> Exercise:
Return the material word for word. Do not include the pictures.

> Data segment:
◇ ◇ ◇

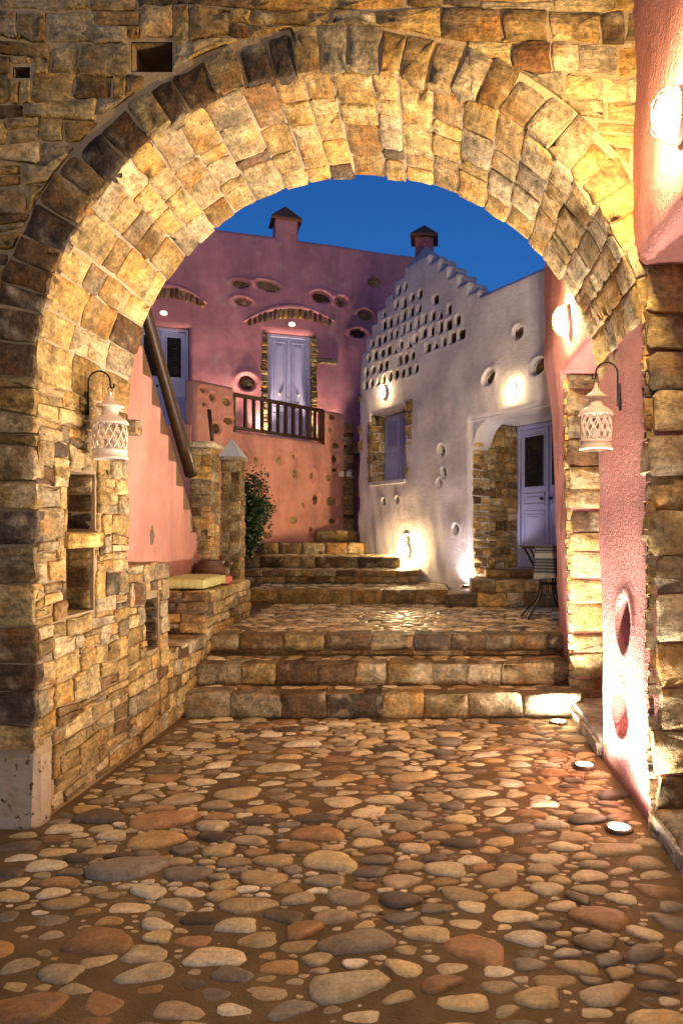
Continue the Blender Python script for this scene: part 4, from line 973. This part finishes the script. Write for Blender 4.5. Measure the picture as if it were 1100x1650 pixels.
# ================================================================== LAMPS (each with its own light)
def on_right(y, z): return fr((xin(y, z) - .012, y, z), (0, -1, 0))
bulkhead(on_right(2.70, 3.13), 'lit caged lamp high on the pink wall before the arch', 480, s=1.1)
bulkhead(on_right(5.02, 3.02), 'lit caged lamp on the pink wall just behind the arch', 340, s=1.1)
def on_white(px, py): u, v_ = onwall(MW, px, py); return MW @ Matrix.Translation((u, v_, .01))
bulkhead(on_white(620, 632), 'lit caged lamp above the shuttered window of the white house', 80)
bulkhead(on_white(828, 630), 'lit caged lamp above the blue doorway of the white house', 80)
bulkhead(on_white(657, 888), 'lit lamp low on the white wall beside the upper steps', 500)
def on_pink(px, py): u, v_ = onwall(MH, px, py); return MH @ Matrix.Translation((u, v_, .01)) @ Matrix.Rotation(math.pi / 2, 4, 'Z')
bulkhead(on_pink(264, 505), 'small caged lamp under the eyebrow over the glazed lavender door', .9, s=.7, c=(1, .8, .6))
bulkhead(on_pink(470, 523), 'small caged lamp under the eyebrow over the balcony door', .9, s=.7, c=(1, .8, .6))
uplight((.90, 3.395, .006), 'bright ground uplight in the cobbles in front of the arch pier', 100, (-.25, .25, 1), size=168)
uplight((.92, 4.29, .006), 'bright ground uplight in the cobbles between the arch and the steps', 200, (-.3, 0, 1), size=168)
uplight((.925, 5.25, .006), 'bright ground uplight in the corner at the foot of the lower steps', 110, (-.1, .0, 1), size=176)
uplight((.90, 2.30, .006), 'ground uplight at the foot of the pink wall nearest the viewer', 9, (-.1, 0, 1), size=168)
uplight(MW @ Vector((DU + .05, .745, .09)), 'bright uplight at the stone reveal of the blue doorway', 26, (.3, .3, 1), (1, .84, .8))
for (px, py, lab, e) in ((422, 706, 'uplight on the terrace floor at the left jamb of the balcony door', 75), (518, 716, 'uplight on the terrace floor at the right jamb of the balcony door', 75), (350, 706, 'uplight on the terrace floor beside the glazed lavender door', 75)):
    u, _ = onwall(MH, px, py); uplight(MH @ Vector((u, 3.03, .22)), lab, e, tuple(MH.col[2].to_3d() * -.25 + Vector((0, 0, 1))), (1, .72, .45), size=72, group='uplights on the terrace floor')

◇ ◇ ◇

> Result of the task:
Continue the Blender Python script for this scene: part 4, from line 973. This part finishes the script. Write for Blender 4.5. Measure the picture as if it were 1100x1650 pixels.
# ================================================================== LAMPS (each with its own light)
def on_right(y, z): return fr((xin(y, z) - .012, y, z), (0, -1, 0))
bulkhead(on_right(2.70, 3.13), 'lit caged lamp high on the pink wall before the arch', 480, s=1.1)
bulkhead(on_right(5.02, 3.02), 'lit caged lamp on the pink wall just behind the arch', 340, s=1.1)
def on_white(px, py): u, v_ = onwall(MW, px, py); return MW @ Matrix.Translation((u, v_, .01))
bulkhead(on_white(620, 632), 'lit caged lamp above the shuttered window of the white house', 80)
bulkhead(on_white(828, 630), 'lit caged lamp above the blue doorway of the white house', 80)
bulkhead(on_white(657, 888), 'lit lamp low on the white wall beside the upper steps', 500)
def on_pink(px, py): u, v_ = onwall(MH, px, py); return MH @ Matrix.Translation((u, v_, .01)) @ Matrix.Rotation(math.pi / 2, 4, 'Z')
bulkhead(on_pink(264, 505), 'small caged lamp under the eyebrow over the glazed lavender door', .9, s=.7, c=(1, .8, .6))
bulkhead(on_pink(470, 523), 'small caged lamp under the eyebrow over the balcony door', .9, s=.7, c=(1, .8, .6))
uplight((.90, 3.395, .006), 'bright ground uplight in the cobbles in front of the arch pier', 100, (-.25, .25, 1), size=168)
uplight((.92, 4.29, .006), 'bright ground uplight in the cobbles between the arch and the steps', 200, (-.3, 0, 1), size=168)
uplight((.925, 5.25, .006), 'bright ground uplight in the corner at the foot of the lower steps', 110, (-.1, .0, 1), size=176)
uplight((.90, 2.30, .006), 'ground uplight at the foot of the pink wall nearest the viewer', 9, (-.1, 0, 1), size=168)
uplight(MW @ Vector((DU + .05, .745, .09)), 'bright uplight at the stone reveal of the blue doorway', 26, (.3, .3, 1), (1, .84, .8))
for (px, py, lab, e) in ((422, 706, 'uplight on the terrace floor at the left jamb of the balcony door', 75), (518, 716, 'uplight on the terrace floor at the right jamb of the balcony door', 75), (350, 706, 'uplight on the terrace floor beside the glazed lavender door', 75)):
    u, _ = onwall(MH, px, py); uplight(MH @ Vector((u, 3.03, .22)), lab, e, tuple(MH.col[2].to_3d() * -.25 + Vector((0, 0, 1))), (1, .72, .45), size=72, group='uplights on the terrace floor')